Thursday, November 18, 2010

What is fair?

Never Done: In the Wake

How often do you find a character in a movie, a play, or a novel who you really, truly, deeply identify with? It only comes along every now and then for me, and it just happened again: Emily from Lisa Kron's new play, In the Wake. The last time I identified so strongly with was Jessica from the movie Kissing Jessica Stein.

Those of you who know me and have seen both, can you spot the trend?

I think it's an upward trend. The Jessica Stein character was so horribly conflicted about everything in her life -- but then again, I was too at that stage of my life. What I love about Lisa Kron's character is that she is NOT conflicted. She might have a giant blind spot brought on by her middle class American socialization (and how much do I love Lisa Kron for writing a play about middle class American socialization!?) but she is not actually conflicted. She wants everything. She says as much. And she sets up a situation in which, for a while, she has everything. (No spoilers here, and this is not a theater review, so I'll stay away from discussing what happens in the play, and why.) I'm interested in the question of whether or not it is possible to have everything we want, and how class-bound the question is.
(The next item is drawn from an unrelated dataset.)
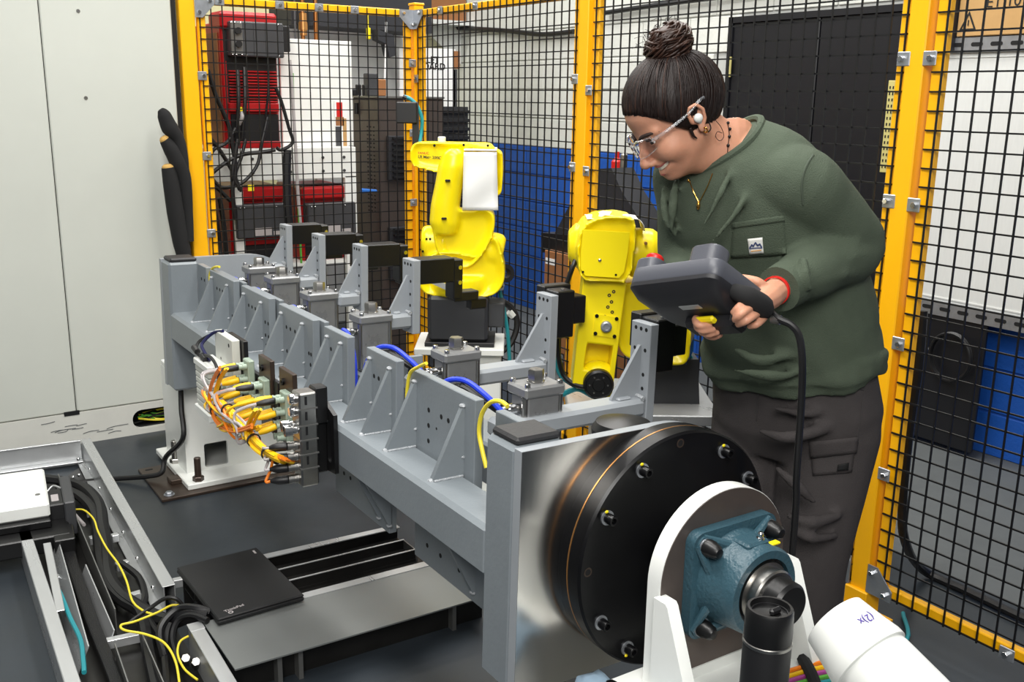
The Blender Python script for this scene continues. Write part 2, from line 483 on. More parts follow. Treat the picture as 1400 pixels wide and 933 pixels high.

From a Mussar POV, I am most interested in how the characters in In the Wake are all thinking about the effects of individual actions on the other -- personally, politically, privately, internationally. The play explores questions of fairness, and in particular looks at the question of who expects fairness, and who doesn't. Fairness has always been super important to me -- but I have never believed that it looks the same for everyone. From my earliest years, I rebelled when someone would refuse to look at someone's individual situation, and instead just enforce the rules. (This still really gets me, and it's one of the hardest things for me about living in New York City. One of the great luxuries of growing up in a very small town is that people have time for each others' extenuating circumstances.)

So, can fairness be subjective and individuated? Or is that, by definition, not fairness? I think it can. I don't mind sometimes getting the short end of a deal if I can see that someone else gets something that really makes sense for them. I would certainly choose that over a bureaucratically-made decision that ultimately benefits neither of us as individuals. I think that real fairness between two people comes when two people agree on what best cares for their mutual and individual interests. I think this model gets exponentially harder when the groups of people get larger, which is why we rely on laws, bureaucracies, and institutions to protect us -- but I'm going to let that go for now, because what I so strongly identified with in the play was about interpersonal fairness, and not about institutional fairness. Reviewers are calling Emily, the character in In the Wake, selfish and unlikeable. I didn't think so. I found her questions bold and expansive, and found it exhilarating that she believed that one person wanting everything could lead to the best for everyone.